What Pincus found interesting about the General Mills flap is how General Mills and the consumer would come to agree on using arbitration. In a cellphone contract that's clear.

And here is where General Mills never quite got its point across — at least, not after publication of a headline in the New York Times last week that read "When 'Liking' a Brand Online Voids the Right to Sue."

In this account, the consumer could have agreed to arbitration with General Mills by clicking "Like" on Facebook. As of this week Cheerios had 1,064,417 likes on its Facebook page.

Tom Forsythe, the vice president of global communications for General Mills, said in an e-mail that the company tried hard to point out that it didn't work that way, that no obligation was created by liking anything.

The company says a box would pop up and the consumer had to click "agree," not much different from how it works with Dropbox or Amazon.com or other consumer companies.

George Friedman, the former head of dispute resolution for the Financial Industry Regulatory Authority who looked closely at the General Mills policy, said while that's accurate, there were actually two levels to click through. The first referred to a legal policy. The second click took you to it.

Consumers routinely blow past a page on a computer screen with a box that says "I agree" on the bottom, seeking agreement to terms that likely have binding arbitration clauses in them. In one high-profile study of about 50,000 consumers, fewer than one in 1,000 clicked on the agreement itself and just a few who did ever read the whole thing.

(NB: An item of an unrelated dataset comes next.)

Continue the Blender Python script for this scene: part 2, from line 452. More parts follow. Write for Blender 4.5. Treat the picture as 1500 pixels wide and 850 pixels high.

"Litigation is awful for consumers, especially class-action," Friedman said. "But to hide [arbitration] under two levels of user agreement, that's a bit of a stretch."

His advice to General Mills is to come back, but with a clearer way to show consumers what they are agreeing to.

Forsythe said the lesson learned here is a reminder of how quickly issues can blow up in 2014's media environment.

As to why General Mills reversed course, he said, "We're a consumer products company. We listen to our consumers. And consumers didn't like it. It was not a difficult decision."